Alguma coisa a inquieta, pois ela quis ligar para saber como todos estavam e hoje recebeu a notícia de quem adoeceu – foi você e ela não pôde estar perto. Não porque ela não quisesse, mas é que essa situação clandestina esse querer [e poder], esse ter que medir palavras; atitudes [para não dar muita bandeira] – essa entrega que precisa de tantas viagens de correio – essas palavras presas na garganta. Esse esconder necessário. Esse até quando?!


Ela tem pensado muito em você e isso a inquieta. Ela tem escrito muito pensando em você. Escuta música pensando em você. Respira, caminha, dorme – pensando em você. E é tudo tão perigoso, mas tão bom o bonito também - que ela pensa que a beleza que surge do risco pode ser tão ou mais duradoura para não dizer mais pura do que qualquer outro tipo de coisa que nos encha os olhos e o coração de alegria, lágrimas e porquê não; emoção?


Pureza que você a fez sentir desde aquele dia em que a coragem saltou de você – quando você a fez sentir novamente algo que ela tinha esquecido que fora – algo que ela achou que ter sido tantas e tantas vezes, mas em um estágio de entorpecimento, apenas – e não de verdade- de realidade.


A menina que dormia nela - acordou - com o seu menino querendo ser homem – que a sacolejou com mãos firmes quando você disse: “eu te amo” . O “eu te amo” mais delicado e sincero que ela já ouviu. Um “eu te amo” tão puro e verdadeiro.


E essa menina, mesmo com medo, apavorada mesmo, mas corajosa – deseja viver esse amor que vem de você e ela sabe que pode te machucar, não porque deseja isso, mas pode – de alguma forma- te machucar – mas ela sabe também que pode sair machucada desse rolar na grama molhada – existem formigas e lagartas na grama -e – ela é alégica a insetos, mas ela quer você e é tanto que ela quer você... – que seria preciso ela ter uma voz de trombone que gritasse aos quatro cantos do vento – dos oceanos – do mundo – o quanto ela também te ama.


O quanto ela pensa em ti 24 horas por dia. O quanto ela se preocupa com você e o quanto é difícil dormir de noite - sem você - por mais que vocês nunca tenham efetivamente dormido juntos, mesmo tendo dormido juntos tantas vezes - juntos. Tantas e tantas e tantas vezes - juntos.
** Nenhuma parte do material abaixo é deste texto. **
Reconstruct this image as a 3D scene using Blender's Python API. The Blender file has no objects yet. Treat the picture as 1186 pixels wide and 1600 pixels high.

Muitos podem pensar que isso se dá apenas ao motivo dessa mulher – que voltou ao estado de – ser menina – querer viver mais uma experiência tresloucada, hedonista e inútil. Muitos podem pensar nela como uma devassa doidivana com a libido à flor da pele – desejando colecionar mais um homem em seus lençóis. Muitos podem pensar que ela quer apenas te usar – e a sociedade certamente vai pensar assim, pois o inverso – é normal aos olhos dela [da sociedade] - , mas o que está acontecendo – é um absurdo!


Para as poucas pessoas que sabem – e entendem o que se passa - com a menina e com o homem – isso tem que ser vivido devido à tal intensidade que invade o seu peito e o dela e faz com que o sangue de vocês - bombeie com força – e muita força – assim como o abraço apertado que vocês permitem-se dar um no outro - sempre.


Ela pensa em você. Pensa em você e isso a inquieta – mas o te saber – por perto, a aquieta e acalma, por mais que o medo teime em aparecer vez em quando – ela e você sabem que podem viver isso.


Vai ser bom para os dois, mas será que por mais que seja possível – isso será efetivamente possível? Sem que os dois recebam olhares de reprovação? Será que isso pode ser normal, comum, visto como algo possível? Será que existe essa possibilidade? Deve existir.


Deve ter alguma força maior que faça com que entendam o que se passa dentro dela e de você – talvez seja possível que entendam que o nome disso é AMOR e não apenas mais uma forma de amor, mais uma conquista [falsa], será que é possível que entandam que isso não é mais um nome no caderno? Nem rabiscos no coração? Será que vão entender que isso não é rascunho?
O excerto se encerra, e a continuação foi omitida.